(Your instructions):
Copy out the listing that follows, exact in every word, and skip the images.

++++++++

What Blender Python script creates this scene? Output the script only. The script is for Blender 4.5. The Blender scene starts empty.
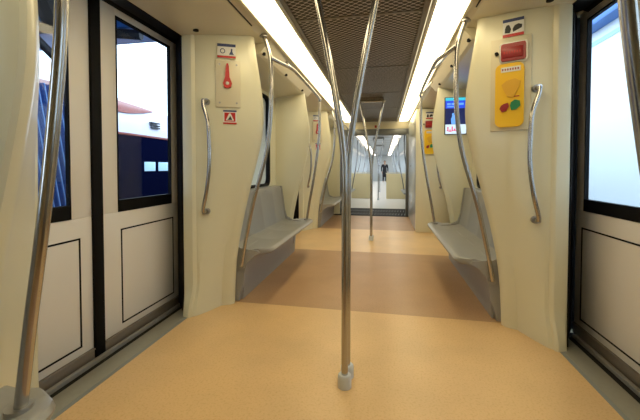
import bpy, bmesh, math, random
from mathutils import Vector
random.seed(4)
SC = bpy.context.scene
COL = SC.collection
PI = math.pi
# ------------------------------------------------------------------ camera, sky, exposure
cam_d = bpy.data.cameras.new('camera'); cam = bpy.data.objects.new('camera', cam_d); COL.objects.link(cam)
cam.location = (0.196, 0.0, 1.15)
cam.rotation_euler = (math.radians(88.5), 0, math.radians(10.8))
cam_d.lens = 18.84; cam_d.sensor_width = 36; cam_d.sensor_fit = 'HORIZONTAL'
cam_d.shift_x = 0.0; cam_d.shift_y = -0.0517; cam_d.clip_start = 0.02
SC.camera = cam
w = bpy.data.worlds.new('overcast_sky'); SC.world = w; w.use_nodes = True
bg = w.node_tree.nodes['Background']; bg.inputs[0].default_value = (0.74, 0.87, 1.0, 1); bg.inputs[1].default_value = 4.6
SC.view_settings.view_transform = 'Standard'; SC.view_settings.look = 'None'
SC.view_settings.exposure = 0.0; SC.view_settings.gamma = 1.0
LAMP = 6.8

# ------------------------------------------------------------------ materials
def mat(name, col, rough=0.5, metal=0.0, spec=0.5, noise=0.0, nscale=40.0, bump=0.0, coat=0.0, emis=None, estr=0.0):
    m = bpy.data.materials.new(name); m.use_nodes = True
    nt = m.node_tree; p = nt.nodes['Principled BSDF']
    p.inputs['Base Color'].default_value = (*col, 1); p.inputs['Roughness'].default_value = rough
    p.inputs['Metallic'].default_value = metal; p.inputs['Specular IOR Level'].default_value = spec
    p.inputs['Coat Weight'].default_value = coat; p.inputs['Coat Roughness'].default_value = 0.15
    if emis: p.inputs['Emission Color'].default_value = (*emis, 1); p.inputs['Emission Strength'].default_value = estr
    tc = nt.nodes.new('ShaderNodeTexCoord'); nz = nt.nodes.new('ShaderNodeTexNoise')
    nz.inputs['Scale'].default_value = nscale; nz.inputs['Detail'].default_value = 3
    nt.links.new(tc.outputs['Object'], nz.inputs['Vector'])
    if noise:
        mx = nt.nodes.new('ShaderNodeMixRGB'); mx.inputs[1].default_value = (*[c*(1-noise) for c in col], 1)
        mx.inputs[2].default_value = (*[min(1, c*(1+noise)) for c in col], 1)
        nt.links.new(nz.outputs['Fac'], mx.inputs[0]); nt.links.new(mx.outputs[0], p.inputs['Base Color'])
    if bump:
        b = nt.nodes.new('ShaderNodeBump'); b.inputs['Strength'].default_value = bump; b.inputs['Distance'].default_value = 0.002
        nt.links.new(nz.outputs['Fac'], b.inputs['Height']); nt.links.new(b.outputs[0], p.inputs['Normal'])
    return m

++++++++

(Expected output):
What Blender Python script creates this scene? Output the script only. The script is for Blender 4.5. The Blender scene starts empty.
import bpy, bmesh, math, random
from mathutils import Vector
random.seed(4)
SC = bpy.context.scene
COL = SC.collection
PI = math.pi
# ------------------------------------------------------------------ camera, sky, exposure
cam_d = bpy.data.cameras.new('camera'); cam = bpy.data.objects.new('camera', cam_d); COL.objects.link(cam)
cam.location = (0.196, 0.0, 1.15)
cam.rotation_euler = (math.radians(88.5), 0, math.radians(10.8))
cam_d.lens = 18.84; cam_d.sensor_width = 36; cam_d.sensor_fit = 'HORIZONTAL'
cam_d.shift_x = 0.0; cam_d.shift_y = -0.0517; cam_d.clip_start = 0.02
SC.camera = cam
w = bpy.data.worlds.new('overcast_sky'); SC.world = w; w.use_nodes = True
bg = w.node_tree.nodes['Background']; bg.inputs[0].default_value = (0.74, 0.87, 1.0, 1); bg.inputs[1].default_value = 4.6
SC.view_settings.view_transform = 'Standard'; SC.view_settings.look = 'None'
SC.view_settings.exposure = 0.0; SC.view_settings.gamma = 1.0
LAMP = 6.8

# ------------------------------------------------------------------ materials
def mat(name, col, rough=0.5, metal=0.0, spec=0.5, noise=0.0, nscale=40.0, bump=0.0, coat=0.0, emis=None, estr=0.0):
    m = bpy.data.materials.new(name); m.use_nodes = True
    nt = m.node_tree; p = nt.nodes['Principled BSDF']
    p.inputs['Base Color'].default_value = (*col, 1); p.inputs['Roughness'].default_value = rough
    p.inputs['Metallic'].default_value = metal; p.inputs['Specular IOR Level'].default_value = spec
    p.inputs['Coat Weight'].default_value = coat; p.inputs['Coat Roughness'].default_value = 0.15
    if emis: p.inputs['Emission Color'].default_value = (*emis, 1); p.inputs['Emission Strength'].default_value = estr
    tc = nt.nodes.new('ShaderNodeTexCoord'); nz = nt.nodes.new('ShaderNodeTexNoise')
    nz.inputs['Scale'].default_value = nscale; nz.inputs['Detail'].default_value = 3
    nt.links.new(tc.outputs['Object'], nz.inputs['Vector'])
    if noise:
        mx = nt.nodes.new('ShaderNodeMixRGB'); mx.inputs[1].default_value = (*[c*(1-noise) for c in col], 1)
        mx.inputs[2].default_value = (*[min(1, c*(1+noise)) for c in col], 1)
        nt.links.new(nz.outputs['Fac'], mx.inputs[0]); nt.links.new(mx.outputs[0], p.inputs['Base Color'])
    if bump:
        b = nt.nodes.new('ShaderNodeBump'); b.inputs['Strength'].default_value = bump; b.inputs['Distance'].default_value = 0.002
        nt.links.new(nz.outputs['Fac'], b.inputs['Height']); nt.links.new(b.outputs[0], p.inputs['Normal'])
    return m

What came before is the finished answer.